In fact, there’s something quite immoral about the whole discussion. Linger on Confessore’s language about “strategic errors.” Note the question Brooks asks in his June 22 column after pointing out that people don’t think Kerry’s all that religious (which is really only to point out that Republican propaganda has been successful): “Can’t the Democratic strategists read the data?” These people seem to seriously believe they honor religion by advising candidates to be exactly as religious as polls say they should.

That’s creepy -- as a presidential candidate named George H.W. Bush once understood. The current president’s father brought dignity to the White House by refusing to make grandstanding displays of piety that didn’t comport with the feelings in his heart.

But such grandstanding is exactly what some Democrats demand of Kerry -- even though it’s not necessarily in his political interests to do so.


A more morally sound strategy -- and also, quite possibly, a more politically sound strategy -- would be for Kerry to point up the way the president fails to honor the faithful and trifles with them by turning them into cogs in a political machine.
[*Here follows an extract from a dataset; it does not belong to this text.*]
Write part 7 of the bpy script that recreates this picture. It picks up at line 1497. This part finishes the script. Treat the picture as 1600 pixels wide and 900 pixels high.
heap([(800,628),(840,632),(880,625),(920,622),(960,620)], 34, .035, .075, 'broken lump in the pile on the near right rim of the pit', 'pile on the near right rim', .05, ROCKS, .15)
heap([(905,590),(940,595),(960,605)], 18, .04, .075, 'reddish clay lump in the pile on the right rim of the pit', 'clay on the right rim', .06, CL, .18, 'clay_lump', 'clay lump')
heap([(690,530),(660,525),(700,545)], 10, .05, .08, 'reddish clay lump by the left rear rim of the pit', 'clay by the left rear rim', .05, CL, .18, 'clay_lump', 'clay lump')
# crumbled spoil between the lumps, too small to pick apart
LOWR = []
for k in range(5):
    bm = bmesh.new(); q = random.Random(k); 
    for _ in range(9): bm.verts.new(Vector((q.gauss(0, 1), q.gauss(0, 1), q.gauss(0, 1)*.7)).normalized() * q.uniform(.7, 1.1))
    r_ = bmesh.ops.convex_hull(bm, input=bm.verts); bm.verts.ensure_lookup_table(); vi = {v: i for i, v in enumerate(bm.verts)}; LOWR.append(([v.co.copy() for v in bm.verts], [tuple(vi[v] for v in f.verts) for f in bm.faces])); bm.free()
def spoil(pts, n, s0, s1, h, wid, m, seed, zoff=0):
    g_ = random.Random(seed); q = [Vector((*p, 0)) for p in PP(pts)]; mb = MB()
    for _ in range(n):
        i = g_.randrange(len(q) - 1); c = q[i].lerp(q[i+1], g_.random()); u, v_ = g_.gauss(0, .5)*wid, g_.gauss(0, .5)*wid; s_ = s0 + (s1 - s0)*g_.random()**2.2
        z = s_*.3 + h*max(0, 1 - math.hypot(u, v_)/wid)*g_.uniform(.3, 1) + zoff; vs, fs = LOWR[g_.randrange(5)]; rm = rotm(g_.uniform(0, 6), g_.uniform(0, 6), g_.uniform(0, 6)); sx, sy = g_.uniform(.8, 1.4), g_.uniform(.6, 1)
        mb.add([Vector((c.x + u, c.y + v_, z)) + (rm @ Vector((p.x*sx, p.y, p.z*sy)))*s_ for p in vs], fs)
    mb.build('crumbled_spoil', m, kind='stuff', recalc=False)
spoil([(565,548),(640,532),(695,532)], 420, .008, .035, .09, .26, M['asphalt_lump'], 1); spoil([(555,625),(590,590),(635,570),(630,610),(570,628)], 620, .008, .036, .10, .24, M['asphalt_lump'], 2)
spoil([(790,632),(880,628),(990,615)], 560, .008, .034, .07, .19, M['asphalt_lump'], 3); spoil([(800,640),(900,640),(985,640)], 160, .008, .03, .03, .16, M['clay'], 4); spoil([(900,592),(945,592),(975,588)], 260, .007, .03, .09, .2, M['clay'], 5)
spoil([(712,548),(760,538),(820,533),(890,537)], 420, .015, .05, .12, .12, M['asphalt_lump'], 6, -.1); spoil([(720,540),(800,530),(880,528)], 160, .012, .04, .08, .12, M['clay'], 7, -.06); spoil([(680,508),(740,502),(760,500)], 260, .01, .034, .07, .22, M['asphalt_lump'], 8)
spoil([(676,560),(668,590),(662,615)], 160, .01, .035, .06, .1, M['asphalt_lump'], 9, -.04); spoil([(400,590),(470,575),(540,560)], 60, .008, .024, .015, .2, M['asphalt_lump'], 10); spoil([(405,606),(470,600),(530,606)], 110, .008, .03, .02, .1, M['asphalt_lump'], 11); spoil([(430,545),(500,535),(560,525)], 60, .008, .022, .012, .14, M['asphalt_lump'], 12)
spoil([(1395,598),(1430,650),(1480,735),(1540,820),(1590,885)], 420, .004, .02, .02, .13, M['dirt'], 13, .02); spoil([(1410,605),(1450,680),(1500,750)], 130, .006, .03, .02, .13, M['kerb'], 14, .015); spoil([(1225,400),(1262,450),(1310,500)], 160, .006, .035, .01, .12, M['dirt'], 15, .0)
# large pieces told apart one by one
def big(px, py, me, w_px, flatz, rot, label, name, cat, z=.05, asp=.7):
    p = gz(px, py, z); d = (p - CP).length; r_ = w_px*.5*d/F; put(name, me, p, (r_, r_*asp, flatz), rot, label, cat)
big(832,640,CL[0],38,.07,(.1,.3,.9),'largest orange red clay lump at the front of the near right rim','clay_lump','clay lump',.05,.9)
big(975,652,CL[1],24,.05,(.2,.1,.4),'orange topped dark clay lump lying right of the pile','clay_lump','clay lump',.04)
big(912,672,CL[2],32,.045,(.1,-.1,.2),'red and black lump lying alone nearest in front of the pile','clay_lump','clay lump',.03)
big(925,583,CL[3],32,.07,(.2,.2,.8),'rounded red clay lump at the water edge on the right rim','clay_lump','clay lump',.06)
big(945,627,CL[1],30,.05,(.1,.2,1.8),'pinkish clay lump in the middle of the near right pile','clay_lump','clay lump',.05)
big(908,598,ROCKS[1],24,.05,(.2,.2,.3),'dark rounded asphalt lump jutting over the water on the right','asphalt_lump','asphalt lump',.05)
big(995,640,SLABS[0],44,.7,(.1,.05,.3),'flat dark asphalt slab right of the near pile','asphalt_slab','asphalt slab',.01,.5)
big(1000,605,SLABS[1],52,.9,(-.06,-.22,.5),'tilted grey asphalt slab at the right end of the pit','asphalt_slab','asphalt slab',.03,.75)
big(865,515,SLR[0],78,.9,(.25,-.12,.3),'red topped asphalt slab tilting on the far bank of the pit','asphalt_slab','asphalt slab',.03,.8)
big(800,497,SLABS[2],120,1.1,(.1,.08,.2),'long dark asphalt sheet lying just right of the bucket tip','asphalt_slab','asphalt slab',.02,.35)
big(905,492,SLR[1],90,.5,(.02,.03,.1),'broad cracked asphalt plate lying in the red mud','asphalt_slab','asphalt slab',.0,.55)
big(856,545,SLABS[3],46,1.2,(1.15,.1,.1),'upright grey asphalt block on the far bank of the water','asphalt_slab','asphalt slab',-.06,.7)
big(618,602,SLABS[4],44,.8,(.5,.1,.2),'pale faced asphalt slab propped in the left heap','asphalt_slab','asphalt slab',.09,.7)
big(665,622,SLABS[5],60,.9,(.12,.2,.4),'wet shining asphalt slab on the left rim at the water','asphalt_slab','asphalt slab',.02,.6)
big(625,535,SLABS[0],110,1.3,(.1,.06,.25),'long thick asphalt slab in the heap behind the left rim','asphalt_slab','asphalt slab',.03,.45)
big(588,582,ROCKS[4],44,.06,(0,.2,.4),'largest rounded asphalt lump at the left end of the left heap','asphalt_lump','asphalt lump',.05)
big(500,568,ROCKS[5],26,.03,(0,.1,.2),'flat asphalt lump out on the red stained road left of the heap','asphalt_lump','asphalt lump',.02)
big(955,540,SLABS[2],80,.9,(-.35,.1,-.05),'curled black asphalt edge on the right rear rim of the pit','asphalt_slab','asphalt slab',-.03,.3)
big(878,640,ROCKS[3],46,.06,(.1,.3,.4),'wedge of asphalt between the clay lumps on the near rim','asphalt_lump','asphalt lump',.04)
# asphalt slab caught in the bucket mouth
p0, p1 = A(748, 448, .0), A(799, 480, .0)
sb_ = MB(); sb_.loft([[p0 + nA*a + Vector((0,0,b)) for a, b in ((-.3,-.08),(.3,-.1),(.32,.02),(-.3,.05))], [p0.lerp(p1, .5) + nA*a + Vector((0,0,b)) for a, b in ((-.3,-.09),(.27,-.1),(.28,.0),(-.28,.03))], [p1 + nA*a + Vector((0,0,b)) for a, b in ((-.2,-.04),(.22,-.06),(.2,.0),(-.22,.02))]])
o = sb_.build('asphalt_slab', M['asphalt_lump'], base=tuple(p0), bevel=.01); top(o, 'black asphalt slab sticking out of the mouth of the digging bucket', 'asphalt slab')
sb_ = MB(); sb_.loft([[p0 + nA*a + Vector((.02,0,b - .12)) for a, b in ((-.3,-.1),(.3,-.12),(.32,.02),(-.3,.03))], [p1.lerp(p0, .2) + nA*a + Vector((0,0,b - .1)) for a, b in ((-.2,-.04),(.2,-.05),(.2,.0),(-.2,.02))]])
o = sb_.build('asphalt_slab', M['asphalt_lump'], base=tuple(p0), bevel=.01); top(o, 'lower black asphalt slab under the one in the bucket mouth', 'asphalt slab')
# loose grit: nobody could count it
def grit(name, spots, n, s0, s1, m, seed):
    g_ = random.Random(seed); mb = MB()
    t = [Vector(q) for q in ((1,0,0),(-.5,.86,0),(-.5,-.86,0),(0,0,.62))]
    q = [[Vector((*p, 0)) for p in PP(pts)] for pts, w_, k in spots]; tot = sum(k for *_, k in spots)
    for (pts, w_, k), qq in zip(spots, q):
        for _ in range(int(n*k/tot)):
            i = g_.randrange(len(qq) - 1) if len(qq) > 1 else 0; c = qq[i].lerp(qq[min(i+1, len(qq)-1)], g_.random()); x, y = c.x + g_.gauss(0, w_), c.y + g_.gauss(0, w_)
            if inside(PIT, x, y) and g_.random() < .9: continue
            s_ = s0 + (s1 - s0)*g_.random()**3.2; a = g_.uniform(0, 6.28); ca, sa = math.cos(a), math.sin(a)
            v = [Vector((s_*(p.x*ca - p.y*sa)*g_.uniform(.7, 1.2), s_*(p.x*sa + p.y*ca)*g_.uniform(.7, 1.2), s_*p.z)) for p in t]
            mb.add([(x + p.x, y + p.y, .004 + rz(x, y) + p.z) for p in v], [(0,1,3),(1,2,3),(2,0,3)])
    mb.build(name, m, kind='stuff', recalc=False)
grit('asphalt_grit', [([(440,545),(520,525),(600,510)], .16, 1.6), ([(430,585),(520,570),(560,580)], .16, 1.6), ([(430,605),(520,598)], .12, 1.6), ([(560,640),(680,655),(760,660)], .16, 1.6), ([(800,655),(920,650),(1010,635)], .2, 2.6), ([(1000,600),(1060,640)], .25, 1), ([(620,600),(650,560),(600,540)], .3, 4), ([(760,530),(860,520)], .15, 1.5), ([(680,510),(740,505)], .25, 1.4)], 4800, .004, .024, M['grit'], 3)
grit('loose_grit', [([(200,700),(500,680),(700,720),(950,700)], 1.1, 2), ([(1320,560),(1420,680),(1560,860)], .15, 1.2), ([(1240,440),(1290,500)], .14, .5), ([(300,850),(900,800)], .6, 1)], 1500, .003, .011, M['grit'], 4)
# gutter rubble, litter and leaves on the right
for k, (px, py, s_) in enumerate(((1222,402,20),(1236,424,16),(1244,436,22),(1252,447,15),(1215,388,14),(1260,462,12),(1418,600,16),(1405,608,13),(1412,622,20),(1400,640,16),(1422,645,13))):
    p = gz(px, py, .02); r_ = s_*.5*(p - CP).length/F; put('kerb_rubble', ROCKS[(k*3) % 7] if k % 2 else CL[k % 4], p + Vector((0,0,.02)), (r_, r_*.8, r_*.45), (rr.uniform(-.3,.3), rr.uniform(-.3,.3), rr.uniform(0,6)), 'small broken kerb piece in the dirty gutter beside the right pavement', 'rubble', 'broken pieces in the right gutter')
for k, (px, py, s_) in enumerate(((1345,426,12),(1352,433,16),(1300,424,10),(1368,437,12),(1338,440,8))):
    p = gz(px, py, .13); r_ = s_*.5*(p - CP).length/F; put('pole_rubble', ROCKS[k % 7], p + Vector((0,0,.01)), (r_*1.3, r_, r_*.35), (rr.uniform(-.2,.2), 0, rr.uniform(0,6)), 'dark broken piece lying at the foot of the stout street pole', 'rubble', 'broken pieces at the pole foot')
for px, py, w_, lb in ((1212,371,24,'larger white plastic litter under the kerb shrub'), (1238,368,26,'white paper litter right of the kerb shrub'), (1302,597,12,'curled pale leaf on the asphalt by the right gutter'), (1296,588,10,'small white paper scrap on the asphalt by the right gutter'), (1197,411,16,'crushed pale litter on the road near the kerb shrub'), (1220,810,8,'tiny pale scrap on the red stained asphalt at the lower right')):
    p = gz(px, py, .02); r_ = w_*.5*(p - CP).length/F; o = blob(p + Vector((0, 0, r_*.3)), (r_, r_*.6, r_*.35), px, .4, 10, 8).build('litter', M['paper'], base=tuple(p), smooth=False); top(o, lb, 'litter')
Remind Americans that Bush has lectured Catholic cardinals like they were precinct captains -- complaining to one in Vatican City, “Not all the American bishops are with me.” Point out how he has arranged privileged White House briefings on Mideast policy with apocalyptic Christians who are more interested in fulfilling the divisive conditions they say will hasten the Rapture than actual peace in this world. Put on display the way the Bush campaign has walked the razor’s edge of campaign law by instructing conservative churches to send their membership rosters to Bush/Cheney headquarters.

Or, if that’s not what Kerry feels in his heart, he can just keep doing what he’s been doing: rehearsing the same familiar invocations of the Almighty that presidential candidates always have (even if it isn’t really fair to nonbelievers, who hardly deserve the implied second-class citizenship).

Give me that old-time religion: the quiet kind, the respectful kind. It was good enough for our fathers. For November, Democrats, it is good enough for us.